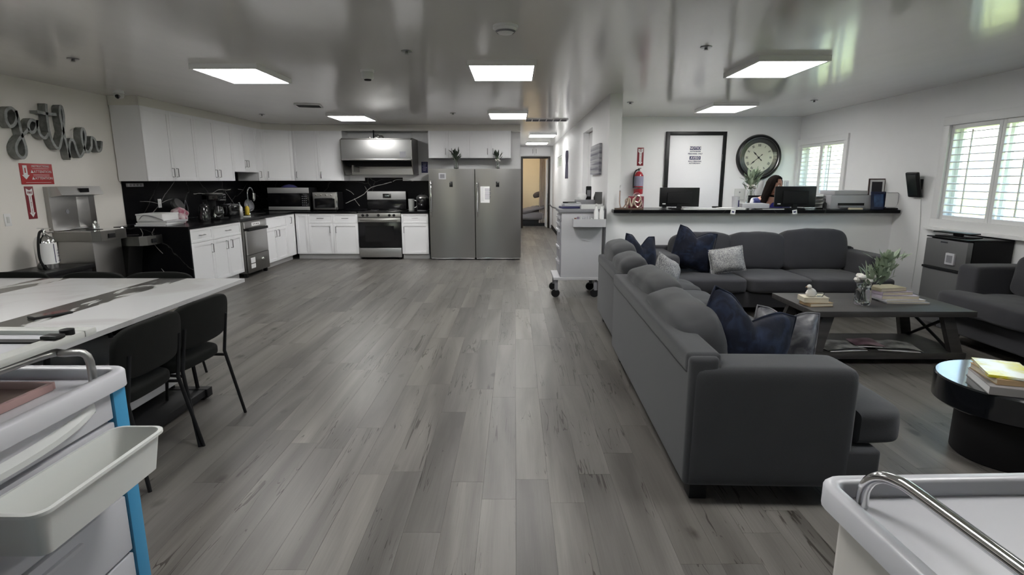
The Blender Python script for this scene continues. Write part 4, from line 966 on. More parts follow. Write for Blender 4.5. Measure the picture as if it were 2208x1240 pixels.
# ------------------------------------------------------------------ sofas (built facing -y, origin at the front left floor corner)
def sofa(label, loc, rz, Wd, D, m, arms=(True, True), seats=2, backs=(), arm_h=.62, seat_t=.17, base_top=.29, name='sofa', back_h=.68, over=.09):
    t = thing(name, label, 'sofa', loc, rz)
    aw = .22; xl = aw if arms[0] else 0; xr = Wd-(aw if arms[1] else 0)
    add('base', G().box(0, Wd, 0, D-.02, .10, base_top, .018, 3), m, t)
    g = G().box(0.004, Wd-.004, D-.13, D, .10, back_h, .022, 3)
    add('back_frame', g, m, t)
    add('back_top_rail', G().box(.03, Wd-.03, D-.145, D+.008, back_h-.085, back_h+.012, .026, 3), m, t)
    for k, on in enumerate(arms):
        if not on: continue
        x0 = 0 if k == 0 else Wd-aw
        add('arm', G().puff(aw+.01, D-.15, arm_h-.10, pf=(.01, .01, .015), n=16, cuts=12, M=Matrix.Translation((x0+aw/2, .13+(D-.15)/2, .10))), m, t)
    n = seats; sw = (xr-xl)/n
    for i in range(n):
        a, b_ = xl+i*sw+.004, xl+(i+1)*sw-.004
        ea = a-(aw-.03) if (i == 0 and arms[0]) else a; eb = b_+(aw-.03) if (i == n-1 and arms[1]) else b_
        def sh(p, a=a, b_=b_, ea=ea, eb=eb):
            # T shape: wide in front of the arms, narrow between them
            x, y = p.x, p.y
            if y > .10-over*0:
                k_ = min(1, max(0, (y-.10)/.03)); lo = ea+(a-ea)*k_; hi = eb+(b_-eb)*k_
                u = (x-ea)/(eb-ea); p.x = lo+(hi-lo)*u
            return p
        depth = D-.17+over
        g = G().puff(eb-ea, depth, seat_t, pf=(.0, .01, .09), n=9, cuts=22, wr=.006, seed=i, M=Matrix.Translation(((ea+eb)/2, -over+depth/2, base_top)))
        for v in g.bm.verts: v.co = sh(v.co)
        add('seat_cushion', g, m, t)
    for (xc, w, h, lean, sd, y_) in backs:
        g = G().puff(w, .23, h, pf=(.03, .12, .06), n=6.0, cuts=16, wr=.010, seed=sd)
        add('back_cushion', g, m, t, loc=(xc, y_, base_top+seat_t-.015), rot=(R(-lean), 0, R((sd % 3-1)*1.5)))
    for x_ in (.06, Wd-.14):
        for y_ in (.05, D-.13): add('foot', G().box(x_, x_+.08, y_, y_+.08, 0, .10, .006), BLKM, t)
    return t
sofa('grey sofa section in the foreground seen from its end, arm towards the camera', (1.615, 2.25, 0), 88.8, 2.14, .86, SOFA, (True, False), 2,
     [(.78, .86, .36, 16, 1, .62), (1.62, .84, .37, 12, 2, .60)], arm_h=.655, base_top=.28, back_h=.70, over=.14)
sofa('grey armless sofa section joined behind the foreground section', (1.665, 4.43, 0), 88.8, 1.27, .82, SOFA, (False, False), 2,
     [(.32, .62, .38, 14, 3, .60), (.93, .62, .42, 10, 4, .60)], base_top=.28, back_h=.685)
sofa('long charcoal three seat sofa standing against the office half wall', (1.57, 5.80, 0), 0, 2.50, .93, SOFAD, (True, True), 3,
     [(.62, .70, .42, 10, 5, .66), (1.25, .66, .42, 10, 6, .66), (1.92, .76, .46, 12, 7, .64)], arm_h=.64, base_top=.27, back_h=.66, seat_t=.155)
sofa('dark sofa along the right wall cut off by the picture edge', (3.93, 5.02, 0), -90, 2.0, .70, SOFAD, (True, True), 2,
     [(.62, .74, .36, 10, 8, .48), (1.38, .74, .36, 10, 9, .48)], arm_h=.70, base_top=.30, back_h=.60)

def cushion(label, w, h, th, m, loc, rx, ry, rz, chop=0, seed=0, cat='pillow', ear=.07, piping=True, group=None):
    t = thing('throw_pillow', label, cat, loc, rz, group, rx=rx, ry=ry)
    g = G(); seam = g.pillow(w, h, th, chop, ear, seed=seed); add('cover', g, m, t, smooth=80)
    if piping: add('piping', G().tube(seam, .006, 6, closed=True), m, t, smooth=80)
    return t
cushion('large navy velvet pillow with a pinched top edge standing on the foreground sofa', .56, .46, .20, NAVY, (1.195, 2.79, .61), -10, 21, 8, chop=.10, seed=1)
cushion('silver satin pillow squeezed behind the large navy pillow', .34, .34, .14, SATIN, (1.50, 2.98, .575), -8, 4, -20, chop=.05, seed=2, ear=.05)
cushion('navy velvet pillow at the left end of the long sofa', .46, .46, .18, NAVY, (1.99, 6.13, .69), -12, 14, -8, chop=.08, seed=3)
cushion('grey speckled pillow leaning beside the navy one on the long sofa', .36, .27, .14, PATT, (2.31, 5.98, .59), -14, -10, -10, seed=4, ear=.04)
cushion('navy velvet pillow at the far end of the armless section, below the pillar', .44, .44, .17, NAVY, (1.28, 5.62, .68), -10, 8, 28, chop=.12, seed=5)
cushion('grey speckled pillow lying on the armless sofa section', .36, .28, .15, PATT, (1.43, 5.10, .60), -12, 24, 42, seed=6, ear=.04)
cushion('small grey print pillow peeping out behind the foreground back cushion', .26, .24, .12, PATT, (1.17, 3.25, .58), -8, 8, 60, seed=8, ear=.04)

# ------------------------------------------------------------------ coffee table
t = thing('coffee_table', 'dark stained wooden coffee table with splayed legs and a lower shelf', 'coffee table', (2.95, 4.53, 0))
hw, hd = .63, .36
add('tabletop', G().box(-hw, hw, -hd, hd, .405, .45, .004), TWOOD, t)
add('lower_shelf', G().box(-.57, .62, -.33, .25, .055, .105, .004), TWOOD, t)
for sx in (-1, 1):
    for sy in (-1, 1):
        a = Vector((sx*.47, sy*.26, .40)); b_ = Vector((sx*.585, sy*.30, 0)); g = G(); ww, dd = .045, .026
        vs = []
        for p in (b_, a): vs.append([g.bm.verts.new(p+Vector((i*ww/1, j*dd, 0))) for i, j in ((-1, -1), (1, -1), (1, 1), (-1, 1))])
        g.bm.faces.new(vs[0][::-1]); g.bm.faces.new(vs[1])
        for k in range(4): g.bm.faces.new([vs[0][k], vs[0][(k+1) % 4], vs[1][(k+1) % 4], vs[1][k]])
        add('leg', g, TWOOD, t, smooth=0)
    add('cross_brace', G().tube([(sx*.555, -.28, .08), (sx*.49, .25, .37)], .012, 6), BLKM, t); add('cross_brace', G().tube([(sx*.555, .28, .08), (sx*.49, -.25, .37)], .012, 6), BLKM, t)
def book(label, loc, w, d, h, rz, cover, pages=CREAMP, name='book', cat='book', group=None):
    t = thing(name, label, cat, loc, rz, group)
    add('page_block', G().box(-w/2+.003, w/2-.004, -d/2+.004, d/2-.004, .002, h-.002), pages, t, smooth=0)
    g = G().box(-w/2, w/2, -d/2, d/2, 0, .0025).box(-w/2, w/2, -d/2, d/2, h-.0025, h).box(-w/2-.002, -w/2+.001, -d/2, d/2, .0025, h-.0025)
    add('cover', g, cover, t, smooth=0); return t
tz = .451
tan = mat('tan_cover', (.35, .24, .13), .6); lil = mat('lilac_cover', (.42, .38, .44), .5); gco = mat('grey_cover', (.30, .30, .32), .5); olive = mat('khaki_cover', (.30, .27, .18), .6)
book('tan book at the bottom of the small stack on the coffee table', (2.455, 4.40, tz), .20, .14, .028, 8, tan)
book('cream book in the middle of the small stack on the coffee table', (2.435, 4.415, tz+.029), .19, .14, .04, -6, mat('cream_cover', (.62, .57, .45), .6))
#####
Track down the lines that include the word "from" and copy them.

Solution for this exercise »
The Blender Python script for this scene continues. Write part 4, from line 966 on. More parts follow. Write for Blender 4.5. Measure the picture as if it were 2208x1240 pixels.
sofa('grey sofa section in the foreground seen from its end, arm towards the camera', (1.615, 2.25, 0), 88.8, 2.14, .86, SOFA, (True, False), 2,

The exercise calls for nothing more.